分科会
全国研究交流集会から
加工用米の取り組みについて
全面作付で減反クリア
経営としても有利に
岩手県農民連農産物供給センター
小原 昭栄さん
一昨年から始まった米の戸別所得補償制度は、減反の達成が条件です。「田んぼを活用したい」と、減反をしないために交付金を受けられない農家もいます。しかし、田んぼに全量作付けしても、加工用米など主食用米以外に出荷することで、減反条件をクリアすることができます。
ところが、加工用米は実需者との契約など、個人で取り組むにはむずかしい面があります。そこで岩手県農民連農産物供給センターでは、農民連ふるさとネットワークの紹介で実需者と契約し、加工用米に取り組んできました。
昨年は238袋の計画でしたが、実際は地域作況が100程度の収量なのに103になったため、245袋の出荷を命じられ、その分高く売れる主食米を減らすことになりました。

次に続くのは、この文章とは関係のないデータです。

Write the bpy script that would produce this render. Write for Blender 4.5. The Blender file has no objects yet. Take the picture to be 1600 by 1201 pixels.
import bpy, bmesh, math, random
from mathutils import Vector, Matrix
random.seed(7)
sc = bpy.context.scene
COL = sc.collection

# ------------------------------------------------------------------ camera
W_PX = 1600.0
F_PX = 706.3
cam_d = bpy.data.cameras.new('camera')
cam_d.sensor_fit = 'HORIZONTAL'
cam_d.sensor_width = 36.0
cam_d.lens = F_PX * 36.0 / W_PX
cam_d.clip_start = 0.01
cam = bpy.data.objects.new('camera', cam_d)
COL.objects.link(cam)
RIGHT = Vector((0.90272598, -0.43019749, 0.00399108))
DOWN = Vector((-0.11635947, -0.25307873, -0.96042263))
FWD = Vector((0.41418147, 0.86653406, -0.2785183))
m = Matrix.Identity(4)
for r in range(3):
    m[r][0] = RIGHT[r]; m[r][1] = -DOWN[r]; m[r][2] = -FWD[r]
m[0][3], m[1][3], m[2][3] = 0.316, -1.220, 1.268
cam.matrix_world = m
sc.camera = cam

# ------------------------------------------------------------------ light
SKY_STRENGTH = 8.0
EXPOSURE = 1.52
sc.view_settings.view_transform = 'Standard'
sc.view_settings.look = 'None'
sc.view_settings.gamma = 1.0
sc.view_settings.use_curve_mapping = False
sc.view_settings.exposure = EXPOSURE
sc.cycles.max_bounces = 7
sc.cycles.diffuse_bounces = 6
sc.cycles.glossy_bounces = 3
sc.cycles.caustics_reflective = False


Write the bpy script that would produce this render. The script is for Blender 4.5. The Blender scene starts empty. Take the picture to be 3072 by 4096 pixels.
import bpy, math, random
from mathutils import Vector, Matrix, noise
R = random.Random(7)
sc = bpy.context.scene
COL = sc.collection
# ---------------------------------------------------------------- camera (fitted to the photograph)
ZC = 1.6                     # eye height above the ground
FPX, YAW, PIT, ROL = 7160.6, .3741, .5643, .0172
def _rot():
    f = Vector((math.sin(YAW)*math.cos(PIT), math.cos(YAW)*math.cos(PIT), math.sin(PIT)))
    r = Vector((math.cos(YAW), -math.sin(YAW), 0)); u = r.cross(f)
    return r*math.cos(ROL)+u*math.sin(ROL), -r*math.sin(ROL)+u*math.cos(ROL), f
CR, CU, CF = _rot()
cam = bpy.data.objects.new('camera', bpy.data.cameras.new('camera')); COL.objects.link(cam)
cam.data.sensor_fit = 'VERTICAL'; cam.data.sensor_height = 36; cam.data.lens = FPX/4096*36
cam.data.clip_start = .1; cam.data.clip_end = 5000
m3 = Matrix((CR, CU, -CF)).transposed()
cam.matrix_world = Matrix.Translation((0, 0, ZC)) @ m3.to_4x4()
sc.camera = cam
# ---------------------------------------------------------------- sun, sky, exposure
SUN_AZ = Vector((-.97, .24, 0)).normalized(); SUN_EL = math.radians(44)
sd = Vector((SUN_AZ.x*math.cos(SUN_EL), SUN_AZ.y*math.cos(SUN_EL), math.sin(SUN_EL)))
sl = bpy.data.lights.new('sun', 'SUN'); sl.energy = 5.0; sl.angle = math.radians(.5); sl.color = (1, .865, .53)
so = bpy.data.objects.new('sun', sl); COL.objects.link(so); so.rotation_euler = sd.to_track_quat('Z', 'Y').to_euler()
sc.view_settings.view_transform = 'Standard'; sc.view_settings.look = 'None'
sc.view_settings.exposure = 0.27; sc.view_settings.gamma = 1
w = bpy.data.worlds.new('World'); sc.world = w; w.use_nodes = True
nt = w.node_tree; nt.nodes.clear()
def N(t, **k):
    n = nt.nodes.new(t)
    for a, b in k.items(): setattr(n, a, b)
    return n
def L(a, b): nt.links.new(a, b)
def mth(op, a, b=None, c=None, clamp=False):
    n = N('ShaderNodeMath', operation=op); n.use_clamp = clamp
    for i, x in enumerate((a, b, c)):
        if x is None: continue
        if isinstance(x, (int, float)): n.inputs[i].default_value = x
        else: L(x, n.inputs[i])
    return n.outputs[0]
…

また、農政事務所の職員が加工用米の行き先を調査に来て、「伝票を見せろ」とか「通帳を見せろ」などとんでもない態度でした。
今年は6人の農家が加工用米に取り組みました。このうち3人は昨年まで「減反未達成」で戸別所得補償を受けられなかった人です。加工用米の取り組みは、実需者との契約書の作成や農政事務所の調査などめんどうな面もありますが、転作でほかの作物を作る手間をかけずに、10アールあたり2万円の交付金が受けられ、経営としても有利になります。
戸別所得補償制度には問題もありますが、岩手県農民連農産物供給センターでは、稲作農家の経営を守るためにこういった取り組みをすすめていくことにしています。
実需者と生産者が
顔の見える関係へ
農民連ふるさとネット
横山 昭三さん
昨年7月から米トレサビリティ法が施行され、米を原料とする加工品も「原産国表示」が義務化され、国産米の需要が増えています。しかし、10アール8万円助成の飼料用米や米粉用米に押されて加工用米の生産は後退しています。日本酒や焼酎メーカーは原料を「国産」で販売開始し、ある大手焼酎メーカーは予定の米が集まらず、くず米まで集めているといわれています。
個人で取り組む加工用米は、農協・全農にまかせる加工用米と違って、お互い顔の見える長い取引が可能です。地域作況に合わせて加工用米を優先的に出荷させられ、主食用米が減らせるという問題も、農民連は改善を要求してきましたが、「実際の生産量にあわせた出荷でよい」との改善も実現させました。
加工用米の価格はいま、60キロあたり1万円程度ですが、今後下がることがあれば、実需者といっしょに「飼料用米並みの助成金(10アールあたり8万円)を加工用米にも付けろ」の要求と運動を展開すべきです。